Part of the Farnese collection, this Roman copy of the 2nd century A.D. is from a Greek original. The globe which Atlas carries on his shoulders reproduces astronomical elements in detail. It is the oldest proof of ancient astronomical knowledge.
      Though not from Pompeii, this marble statue in the National Archeological Museum in Naples always reminds me that not all the people who lived twenty centuries ago were ignorant barbarians who thought the world was flat. In Pompeii in the first century there were people from every imaginable socioeconomic class with a wide range of educational backgrounds. It's true that they didn't talk like us, dress like us, or worship like us. Their government, taxes, and transportation were somewhat different from ours. Whether slave or free, every ancient resident of Pompeii had hopes and dreams of a better future for themselves and their posterity. They enjoyed successes and endured failures. They loved and hated. They longed for a better understanding of the world around them. They had spiritual, emotional, and physical needs that are really no different from ours today.

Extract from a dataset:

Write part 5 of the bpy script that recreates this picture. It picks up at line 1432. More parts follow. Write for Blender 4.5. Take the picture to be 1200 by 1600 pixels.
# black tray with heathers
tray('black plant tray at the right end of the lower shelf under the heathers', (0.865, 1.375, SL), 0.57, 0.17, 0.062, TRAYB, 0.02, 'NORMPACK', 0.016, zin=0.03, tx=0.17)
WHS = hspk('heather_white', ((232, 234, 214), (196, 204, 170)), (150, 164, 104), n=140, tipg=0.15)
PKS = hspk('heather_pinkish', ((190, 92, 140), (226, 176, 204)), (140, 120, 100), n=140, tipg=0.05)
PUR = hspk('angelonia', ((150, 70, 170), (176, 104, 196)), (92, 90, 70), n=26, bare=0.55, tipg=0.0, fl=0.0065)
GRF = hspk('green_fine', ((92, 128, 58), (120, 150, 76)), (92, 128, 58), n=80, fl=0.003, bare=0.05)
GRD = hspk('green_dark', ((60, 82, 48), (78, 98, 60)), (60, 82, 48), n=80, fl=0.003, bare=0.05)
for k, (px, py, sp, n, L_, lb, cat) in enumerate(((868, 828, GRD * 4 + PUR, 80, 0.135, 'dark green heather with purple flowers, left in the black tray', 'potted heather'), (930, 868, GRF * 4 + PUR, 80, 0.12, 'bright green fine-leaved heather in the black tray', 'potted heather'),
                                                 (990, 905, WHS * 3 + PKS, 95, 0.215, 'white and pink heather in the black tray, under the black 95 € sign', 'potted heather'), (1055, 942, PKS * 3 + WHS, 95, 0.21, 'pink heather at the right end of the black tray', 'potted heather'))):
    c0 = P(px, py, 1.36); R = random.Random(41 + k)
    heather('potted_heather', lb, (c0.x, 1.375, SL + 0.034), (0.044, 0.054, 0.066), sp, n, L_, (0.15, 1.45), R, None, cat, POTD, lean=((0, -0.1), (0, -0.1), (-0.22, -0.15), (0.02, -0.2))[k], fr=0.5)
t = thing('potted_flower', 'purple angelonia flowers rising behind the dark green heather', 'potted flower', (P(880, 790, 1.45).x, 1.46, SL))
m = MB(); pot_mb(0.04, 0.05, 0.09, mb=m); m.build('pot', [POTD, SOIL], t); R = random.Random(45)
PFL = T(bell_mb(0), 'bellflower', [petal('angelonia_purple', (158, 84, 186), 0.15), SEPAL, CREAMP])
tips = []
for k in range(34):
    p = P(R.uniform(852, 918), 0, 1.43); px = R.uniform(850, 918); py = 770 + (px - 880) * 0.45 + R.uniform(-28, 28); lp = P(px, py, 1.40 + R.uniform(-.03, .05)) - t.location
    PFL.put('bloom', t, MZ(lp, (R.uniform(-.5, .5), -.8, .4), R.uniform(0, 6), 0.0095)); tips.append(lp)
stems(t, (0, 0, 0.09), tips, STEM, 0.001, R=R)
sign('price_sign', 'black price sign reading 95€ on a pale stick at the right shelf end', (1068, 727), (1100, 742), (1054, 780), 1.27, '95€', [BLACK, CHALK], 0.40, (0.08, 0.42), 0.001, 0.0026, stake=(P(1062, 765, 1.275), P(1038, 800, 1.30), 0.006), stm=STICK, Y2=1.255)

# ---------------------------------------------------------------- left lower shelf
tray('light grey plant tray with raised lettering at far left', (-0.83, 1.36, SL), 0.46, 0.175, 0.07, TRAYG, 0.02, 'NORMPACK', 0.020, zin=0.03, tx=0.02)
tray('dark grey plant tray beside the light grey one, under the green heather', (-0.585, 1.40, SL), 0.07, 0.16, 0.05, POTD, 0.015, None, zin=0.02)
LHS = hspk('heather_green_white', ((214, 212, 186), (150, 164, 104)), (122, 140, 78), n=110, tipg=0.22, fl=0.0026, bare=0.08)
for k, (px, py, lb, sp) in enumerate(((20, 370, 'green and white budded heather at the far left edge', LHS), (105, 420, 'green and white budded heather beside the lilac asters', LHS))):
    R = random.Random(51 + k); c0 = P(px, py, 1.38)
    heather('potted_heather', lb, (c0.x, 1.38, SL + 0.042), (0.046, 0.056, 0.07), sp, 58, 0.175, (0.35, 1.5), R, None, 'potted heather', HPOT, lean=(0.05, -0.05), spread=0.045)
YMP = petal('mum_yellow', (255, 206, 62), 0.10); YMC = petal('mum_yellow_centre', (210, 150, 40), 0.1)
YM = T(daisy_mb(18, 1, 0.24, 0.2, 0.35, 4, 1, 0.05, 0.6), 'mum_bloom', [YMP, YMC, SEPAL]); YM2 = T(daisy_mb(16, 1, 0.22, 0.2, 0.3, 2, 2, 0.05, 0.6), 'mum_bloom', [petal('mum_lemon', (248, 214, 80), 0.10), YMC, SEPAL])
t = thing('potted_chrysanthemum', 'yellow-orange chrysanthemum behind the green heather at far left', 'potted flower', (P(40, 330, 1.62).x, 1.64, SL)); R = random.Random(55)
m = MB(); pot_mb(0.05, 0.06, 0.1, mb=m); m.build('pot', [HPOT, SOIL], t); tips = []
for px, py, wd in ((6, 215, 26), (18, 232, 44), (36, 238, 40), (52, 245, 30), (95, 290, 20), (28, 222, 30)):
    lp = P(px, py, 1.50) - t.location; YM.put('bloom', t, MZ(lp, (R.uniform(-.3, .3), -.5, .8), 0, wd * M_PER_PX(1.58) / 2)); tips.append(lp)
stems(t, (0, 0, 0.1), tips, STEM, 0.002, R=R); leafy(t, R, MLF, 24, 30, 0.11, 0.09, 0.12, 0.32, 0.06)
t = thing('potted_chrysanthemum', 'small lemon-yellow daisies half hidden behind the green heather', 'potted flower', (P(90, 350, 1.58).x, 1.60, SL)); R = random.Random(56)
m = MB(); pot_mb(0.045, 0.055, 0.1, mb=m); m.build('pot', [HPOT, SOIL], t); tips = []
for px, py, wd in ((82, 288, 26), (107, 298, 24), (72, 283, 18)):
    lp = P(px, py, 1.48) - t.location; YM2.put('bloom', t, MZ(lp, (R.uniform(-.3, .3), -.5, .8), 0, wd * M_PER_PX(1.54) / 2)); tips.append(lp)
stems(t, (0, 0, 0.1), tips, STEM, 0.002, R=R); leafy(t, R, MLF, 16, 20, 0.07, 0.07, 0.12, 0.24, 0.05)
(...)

Not one of them had any assurances that they would live to see tomorrow--just like us.
      Above all else I think, we need to learn the following things from Pompeii. Appreciate every day we have, as if it could be our last. Treat others with the same kindness and respect that we'd like to receive from them, as if it could be their last day. A lifetime is but a fleeting moment in the history of humanity. Use yours wisely.